## Task objective
Among the lines below, count those containing the word "Python". Give the number only.

## Exercise material
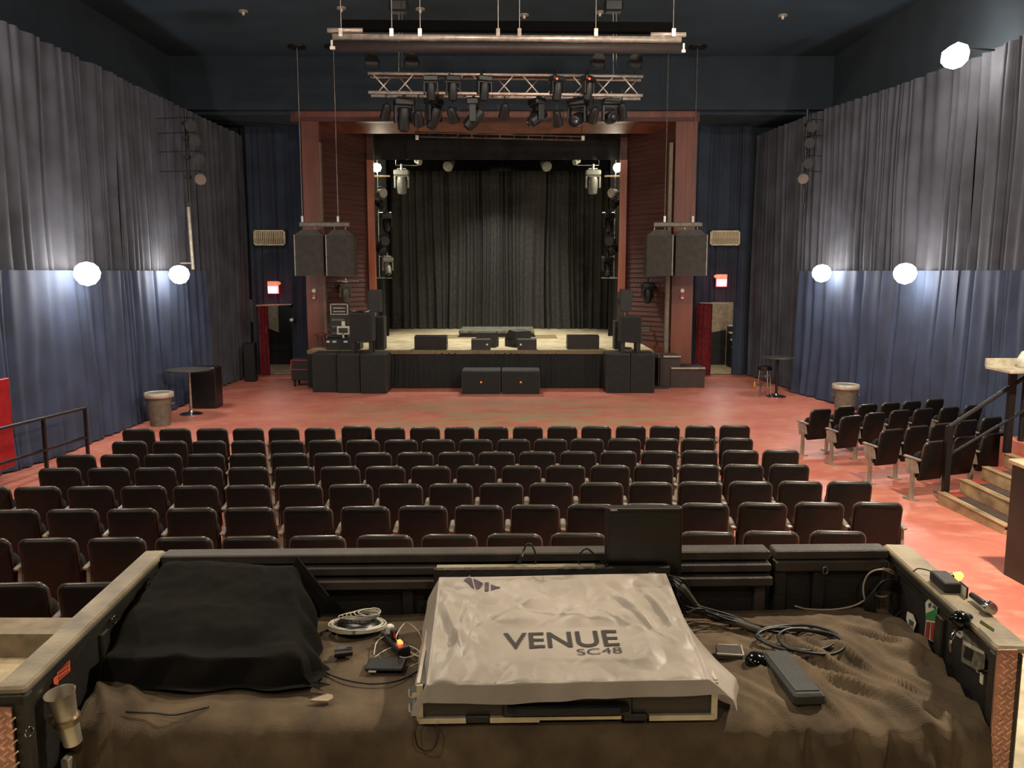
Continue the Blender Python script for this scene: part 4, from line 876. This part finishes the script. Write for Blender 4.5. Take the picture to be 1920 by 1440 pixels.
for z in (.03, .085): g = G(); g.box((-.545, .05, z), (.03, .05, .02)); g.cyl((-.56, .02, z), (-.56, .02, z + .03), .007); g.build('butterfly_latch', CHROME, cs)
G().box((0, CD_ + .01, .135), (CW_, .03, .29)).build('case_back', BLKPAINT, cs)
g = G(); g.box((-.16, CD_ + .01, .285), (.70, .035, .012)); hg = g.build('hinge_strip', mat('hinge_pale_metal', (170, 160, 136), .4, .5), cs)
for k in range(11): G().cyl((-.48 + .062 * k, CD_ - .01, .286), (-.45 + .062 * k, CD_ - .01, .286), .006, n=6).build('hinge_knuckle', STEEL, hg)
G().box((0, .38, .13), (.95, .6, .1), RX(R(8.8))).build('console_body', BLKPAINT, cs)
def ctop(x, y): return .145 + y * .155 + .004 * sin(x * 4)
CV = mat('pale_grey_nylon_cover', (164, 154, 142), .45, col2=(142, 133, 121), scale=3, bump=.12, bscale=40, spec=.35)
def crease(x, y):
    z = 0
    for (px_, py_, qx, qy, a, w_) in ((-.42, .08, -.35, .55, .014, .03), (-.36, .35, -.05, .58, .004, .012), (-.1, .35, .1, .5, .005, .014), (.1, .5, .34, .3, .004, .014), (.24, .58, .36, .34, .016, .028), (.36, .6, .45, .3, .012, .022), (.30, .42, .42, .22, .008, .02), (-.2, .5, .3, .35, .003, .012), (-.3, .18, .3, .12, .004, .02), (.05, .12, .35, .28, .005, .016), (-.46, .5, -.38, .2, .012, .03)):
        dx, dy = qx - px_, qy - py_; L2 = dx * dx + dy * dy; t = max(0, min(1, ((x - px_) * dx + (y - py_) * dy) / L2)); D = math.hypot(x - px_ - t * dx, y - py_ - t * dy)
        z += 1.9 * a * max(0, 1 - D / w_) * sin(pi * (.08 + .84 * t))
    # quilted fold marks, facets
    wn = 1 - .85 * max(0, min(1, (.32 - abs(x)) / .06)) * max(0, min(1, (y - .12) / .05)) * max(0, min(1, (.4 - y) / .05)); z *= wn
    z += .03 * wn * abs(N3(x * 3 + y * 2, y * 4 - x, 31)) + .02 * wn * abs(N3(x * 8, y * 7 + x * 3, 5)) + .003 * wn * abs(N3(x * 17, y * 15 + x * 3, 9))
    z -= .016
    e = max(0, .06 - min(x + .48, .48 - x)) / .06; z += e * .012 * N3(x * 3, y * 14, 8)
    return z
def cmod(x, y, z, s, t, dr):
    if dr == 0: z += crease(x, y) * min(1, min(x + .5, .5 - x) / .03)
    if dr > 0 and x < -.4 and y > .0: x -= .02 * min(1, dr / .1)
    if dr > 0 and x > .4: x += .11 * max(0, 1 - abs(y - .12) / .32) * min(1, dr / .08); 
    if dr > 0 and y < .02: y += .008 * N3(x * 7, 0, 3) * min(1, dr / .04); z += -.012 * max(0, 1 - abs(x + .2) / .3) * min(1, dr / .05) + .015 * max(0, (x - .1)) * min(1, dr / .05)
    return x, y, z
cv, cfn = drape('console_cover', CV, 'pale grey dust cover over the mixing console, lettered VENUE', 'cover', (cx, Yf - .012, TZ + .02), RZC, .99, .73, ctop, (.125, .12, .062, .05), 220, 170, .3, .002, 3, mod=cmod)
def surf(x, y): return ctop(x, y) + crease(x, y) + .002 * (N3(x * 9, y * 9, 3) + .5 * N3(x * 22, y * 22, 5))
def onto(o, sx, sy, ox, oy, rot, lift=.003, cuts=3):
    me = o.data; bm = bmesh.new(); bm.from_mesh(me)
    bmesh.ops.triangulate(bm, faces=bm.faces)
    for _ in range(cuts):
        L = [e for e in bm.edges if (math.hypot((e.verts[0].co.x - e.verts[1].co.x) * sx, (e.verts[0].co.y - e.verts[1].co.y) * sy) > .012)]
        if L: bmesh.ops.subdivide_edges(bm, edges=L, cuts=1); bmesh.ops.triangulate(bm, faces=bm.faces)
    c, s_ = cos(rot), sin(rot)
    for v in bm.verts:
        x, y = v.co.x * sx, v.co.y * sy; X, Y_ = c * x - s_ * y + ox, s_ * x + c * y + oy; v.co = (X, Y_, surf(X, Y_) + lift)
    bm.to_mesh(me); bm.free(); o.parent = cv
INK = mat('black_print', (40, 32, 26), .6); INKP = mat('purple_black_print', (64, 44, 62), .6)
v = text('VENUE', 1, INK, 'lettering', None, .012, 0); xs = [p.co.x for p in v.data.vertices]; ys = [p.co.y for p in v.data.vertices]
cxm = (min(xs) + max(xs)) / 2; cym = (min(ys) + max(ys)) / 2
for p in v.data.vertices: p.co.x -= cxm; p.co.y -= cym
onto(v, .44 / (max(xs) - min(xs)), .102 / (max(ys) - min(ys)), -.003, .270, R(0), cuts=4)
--
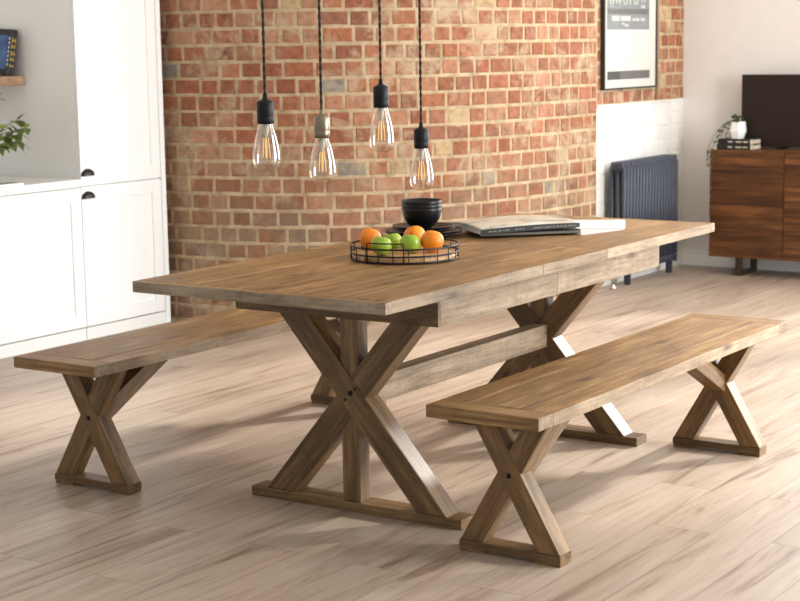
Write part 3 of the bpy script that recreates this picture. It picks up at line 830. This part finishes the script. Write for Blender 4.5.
==
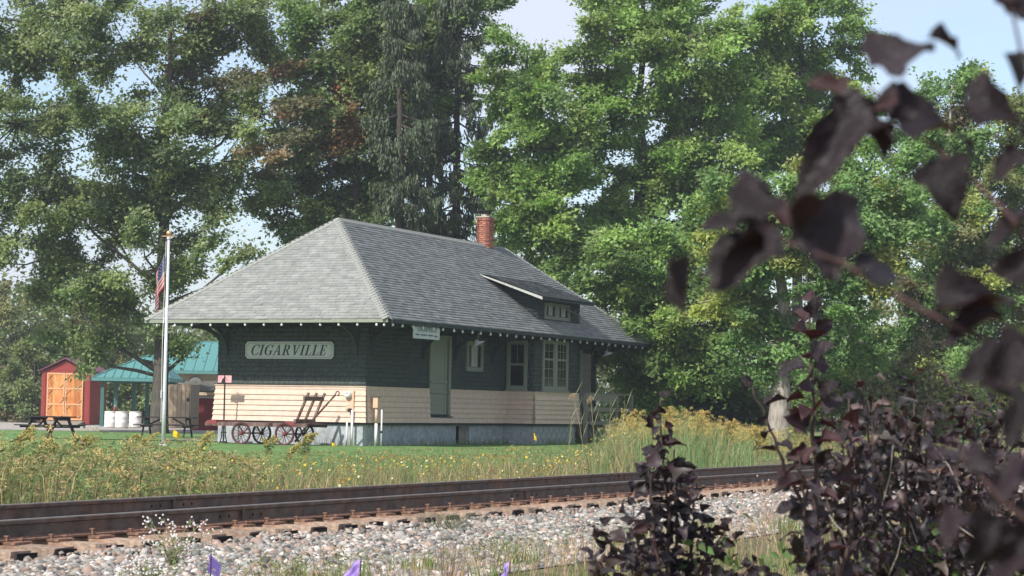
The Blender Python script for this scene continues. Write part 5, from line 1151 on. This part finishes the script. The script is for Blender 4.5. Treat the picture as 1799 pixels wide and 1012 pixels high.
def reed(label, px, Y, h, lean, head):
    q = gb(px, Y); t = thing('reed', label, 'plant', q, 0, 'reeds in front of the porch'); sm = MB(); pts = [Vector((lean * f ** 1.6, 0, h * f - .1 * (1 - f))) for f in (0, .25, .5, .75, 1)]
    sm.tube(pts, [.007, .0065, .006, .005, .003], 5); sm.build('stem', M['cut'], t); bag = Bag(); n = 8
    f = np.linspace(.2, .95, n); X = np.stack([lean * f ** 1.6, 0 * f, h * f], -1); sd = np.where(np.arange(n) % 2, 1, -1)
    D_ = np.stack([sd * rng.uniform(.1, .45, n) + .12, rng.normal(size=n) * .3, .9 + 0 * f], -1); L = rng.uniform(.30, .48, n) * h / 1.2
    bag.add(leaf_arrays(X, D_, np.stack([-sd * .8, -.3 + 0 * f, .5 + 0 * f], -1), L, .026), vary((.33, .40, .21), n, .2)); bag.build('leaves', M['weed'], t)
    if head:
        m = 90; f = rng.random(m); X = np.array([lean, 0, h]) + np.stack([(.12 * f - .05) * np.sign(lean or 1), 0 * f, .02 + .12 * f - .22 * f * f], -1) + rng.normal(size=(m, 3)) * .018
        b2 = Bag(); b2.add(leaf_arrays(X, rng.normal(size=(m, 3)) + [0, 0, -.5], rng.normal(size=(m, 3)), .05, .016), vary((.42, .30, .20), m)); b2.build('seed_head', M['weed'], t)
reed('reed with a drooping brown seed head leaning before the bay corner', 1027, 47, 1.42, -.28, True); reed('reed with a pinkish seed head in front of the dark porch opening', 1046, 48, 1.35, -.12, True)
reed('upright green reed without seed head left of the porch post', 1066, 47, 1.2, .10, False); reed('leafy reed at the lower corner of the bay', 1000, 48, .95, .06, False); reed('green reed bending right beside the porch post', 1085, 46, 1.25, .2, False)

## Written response
2